> PROBLEM DETAILS
Print the records below from the first line through the line containing "SC = bpy.context.scene", both included, word for word.

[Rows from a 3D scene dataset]
▬▬▬▬▬▬▬▬▬▬

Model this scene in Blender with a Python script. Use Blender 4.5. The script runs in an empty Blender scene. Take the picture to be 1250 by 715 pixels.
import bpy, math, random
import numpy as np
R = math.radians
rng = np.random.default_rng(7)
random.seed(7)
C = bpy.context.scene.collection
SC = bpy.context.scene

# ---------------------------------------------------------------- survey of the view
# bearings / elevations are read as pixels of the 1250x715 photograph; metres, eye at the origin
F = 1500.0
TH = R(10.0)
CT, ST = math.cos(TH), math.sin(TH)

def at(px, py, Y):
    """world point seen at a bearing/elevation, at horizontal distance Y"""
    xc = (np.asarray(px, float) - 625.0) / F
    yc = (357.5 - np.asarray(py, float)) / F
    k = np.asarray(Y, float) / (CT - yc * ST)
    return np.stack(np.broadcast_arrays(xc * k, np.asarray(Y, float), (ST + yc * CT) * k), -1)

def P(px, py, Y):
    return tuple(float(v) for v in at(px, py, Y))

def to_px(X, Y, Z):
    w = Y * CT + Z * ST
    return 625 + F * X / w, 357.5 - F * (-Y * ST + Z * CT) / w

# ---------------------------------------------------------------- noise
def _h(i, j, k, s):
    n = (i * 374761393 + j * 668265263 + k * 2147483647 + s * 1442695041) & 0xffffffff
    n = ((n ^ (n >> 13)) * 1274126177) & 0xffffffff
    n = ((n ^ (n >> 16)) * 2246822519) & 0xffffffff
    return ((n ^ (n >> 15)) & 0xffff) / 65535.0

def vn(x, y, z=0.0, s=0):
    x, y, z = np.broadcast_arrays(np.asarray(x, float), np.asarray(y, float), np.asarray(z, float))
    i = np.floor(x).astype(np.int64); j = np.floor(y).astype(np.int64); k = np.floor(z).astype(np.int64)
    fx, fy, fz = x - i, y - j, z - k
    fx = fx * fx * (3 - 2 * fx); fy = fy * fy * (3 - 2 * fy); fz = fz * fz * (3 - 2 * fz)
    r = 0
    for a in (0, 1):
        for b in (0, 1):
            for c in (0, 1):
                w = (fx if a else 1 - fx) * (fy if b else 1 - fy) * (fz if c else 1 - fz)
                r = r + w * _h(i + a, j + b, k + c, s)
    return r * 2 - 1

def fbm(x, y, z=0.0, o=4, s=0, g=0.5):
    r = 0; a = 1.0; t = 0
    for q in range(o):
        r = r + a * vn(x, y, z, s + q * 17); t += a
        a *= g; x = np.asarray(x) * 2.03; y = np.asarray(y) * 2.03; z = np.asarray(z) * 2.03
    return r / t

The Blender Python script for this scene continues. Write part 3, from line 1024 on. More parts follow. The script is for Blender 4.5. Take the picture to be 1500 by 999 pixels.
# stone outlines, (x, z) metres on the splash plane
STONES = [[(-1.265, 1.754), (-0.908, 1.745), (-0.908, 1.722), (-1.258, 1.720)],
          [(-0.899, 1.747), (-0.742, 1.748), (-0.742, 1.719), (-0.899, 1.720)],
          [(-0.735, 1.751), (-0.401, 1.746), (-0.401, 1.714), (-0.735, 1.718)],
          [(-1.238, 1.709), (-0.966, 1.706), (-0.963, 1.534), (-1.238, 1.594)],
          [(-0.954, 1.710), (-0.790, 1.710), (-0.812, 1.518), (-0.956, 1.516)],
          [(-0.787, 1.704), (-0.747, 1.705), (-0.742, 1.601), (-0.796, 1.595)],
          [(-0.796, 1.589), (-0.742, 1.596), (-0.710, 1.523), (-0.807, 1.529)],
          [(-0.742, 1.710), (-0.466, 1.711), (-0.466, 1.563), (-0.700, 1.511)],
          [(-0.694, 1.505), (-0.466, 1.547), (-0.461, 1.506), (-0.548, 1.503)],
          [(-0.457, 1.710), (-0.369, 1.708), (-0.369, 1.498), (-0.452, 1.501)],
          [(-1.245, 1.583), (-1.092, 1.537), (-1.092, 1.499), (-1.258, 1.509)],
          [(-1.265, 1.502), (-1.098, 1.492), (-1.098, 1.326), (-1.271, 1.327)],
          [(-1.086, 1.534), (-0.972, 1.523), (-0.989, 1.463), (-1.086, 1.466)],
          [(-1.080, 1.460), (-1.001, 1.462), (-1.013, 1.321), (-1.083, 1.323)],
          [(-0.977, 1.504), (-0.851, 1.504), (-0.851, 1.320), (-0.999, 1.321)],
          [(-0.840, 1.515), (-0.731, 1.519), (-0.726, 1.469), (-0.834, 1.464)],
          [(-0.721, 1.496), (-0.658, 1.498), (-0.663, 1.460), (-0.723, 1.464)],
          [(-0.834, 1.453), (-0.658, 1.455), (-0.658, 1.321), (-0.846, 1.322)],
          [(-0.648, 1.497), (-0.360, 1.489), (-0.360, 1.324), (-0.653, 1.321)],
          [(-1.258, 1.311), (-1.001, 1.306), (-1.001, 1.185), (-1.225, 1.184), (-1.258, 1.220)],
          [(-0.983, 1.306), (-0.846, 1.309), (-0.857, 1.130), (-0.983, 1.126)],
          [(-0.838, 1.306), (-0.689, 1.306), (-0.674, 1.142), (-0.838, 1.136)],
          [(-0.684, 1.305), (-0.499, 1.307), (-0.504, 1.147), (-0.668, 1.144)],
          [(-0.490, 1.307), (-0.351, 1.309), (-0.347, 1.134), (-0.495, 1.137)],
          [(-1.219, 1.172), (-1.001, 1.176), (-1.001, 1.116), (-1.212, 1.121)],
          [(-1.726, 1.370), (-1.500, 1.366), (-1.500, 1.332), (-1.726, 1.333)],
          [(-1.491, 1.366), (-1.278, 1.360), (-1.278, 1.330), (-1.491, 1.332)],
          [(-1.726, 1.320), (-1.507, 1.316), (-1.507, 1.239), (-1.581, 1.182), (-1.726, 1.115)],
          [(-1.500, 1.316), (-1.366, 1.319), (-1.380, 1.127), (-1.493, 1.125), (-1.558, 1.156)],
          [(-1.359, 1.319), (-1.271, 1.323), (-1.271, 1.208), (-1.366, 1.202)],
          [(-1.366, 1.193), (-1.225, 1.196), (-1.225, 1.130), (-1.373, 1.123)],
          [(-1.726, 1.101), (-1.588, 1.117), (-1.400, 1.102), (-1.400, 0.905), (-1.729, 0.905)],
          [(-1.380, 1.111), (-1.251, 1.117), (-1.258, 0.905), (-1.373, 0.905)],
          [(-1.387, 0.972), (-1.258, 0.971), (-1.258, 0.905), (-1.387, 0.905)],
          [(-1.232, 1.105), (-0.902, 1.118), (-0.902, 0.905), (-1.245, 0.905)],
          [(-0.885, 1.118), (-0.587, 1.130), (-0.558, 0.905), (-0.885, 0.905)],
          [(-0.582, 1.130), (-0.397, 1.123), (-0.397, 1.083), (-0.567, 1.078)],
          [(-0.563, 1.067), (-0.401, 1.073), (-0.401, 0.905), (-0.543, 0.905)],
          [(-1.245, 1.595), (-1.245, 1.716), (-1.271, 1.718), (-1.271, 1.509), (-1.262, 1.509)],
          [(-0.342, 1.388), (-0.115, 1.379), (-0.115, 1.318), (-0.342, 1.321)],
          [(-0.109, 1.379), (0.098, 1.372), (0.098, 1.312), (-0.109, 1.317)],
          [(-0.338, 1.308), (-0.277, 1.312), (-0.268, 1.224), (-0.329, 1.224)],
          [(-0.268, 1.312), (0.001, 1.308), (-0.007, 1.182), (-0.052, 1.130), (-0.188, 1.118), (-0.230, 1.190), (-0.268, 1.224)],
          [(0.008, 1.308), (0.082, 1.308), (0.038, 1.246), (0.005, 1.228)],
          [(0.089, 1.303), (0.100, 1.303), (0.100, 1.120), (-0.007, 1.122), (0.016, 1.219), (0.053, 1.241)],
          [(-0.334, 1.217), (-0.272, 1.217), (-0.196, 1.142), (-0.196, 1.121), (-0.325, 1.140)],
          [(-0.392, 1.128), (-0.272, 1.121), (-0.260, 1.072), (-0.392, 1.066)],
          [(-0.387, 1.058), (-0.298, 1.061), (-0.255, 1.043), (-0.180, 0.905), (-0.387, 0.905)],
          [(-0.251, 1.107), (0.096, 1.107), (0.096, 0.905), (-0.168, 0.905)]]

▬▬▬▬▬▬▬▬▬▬

> FINISHED EXERCISE
Model this scene in Blender with a Python script. Use Blender 4.5. The script runs in an empty Blender scene. Take the picture to be 1250 by 715 pixels.
import bpy, math, random
import numpy as np
R = math.radians
rng = np.random.default_rng(7)
random.seed(7)
C = bpy.context.scene.collection
SC = bpy.context.scene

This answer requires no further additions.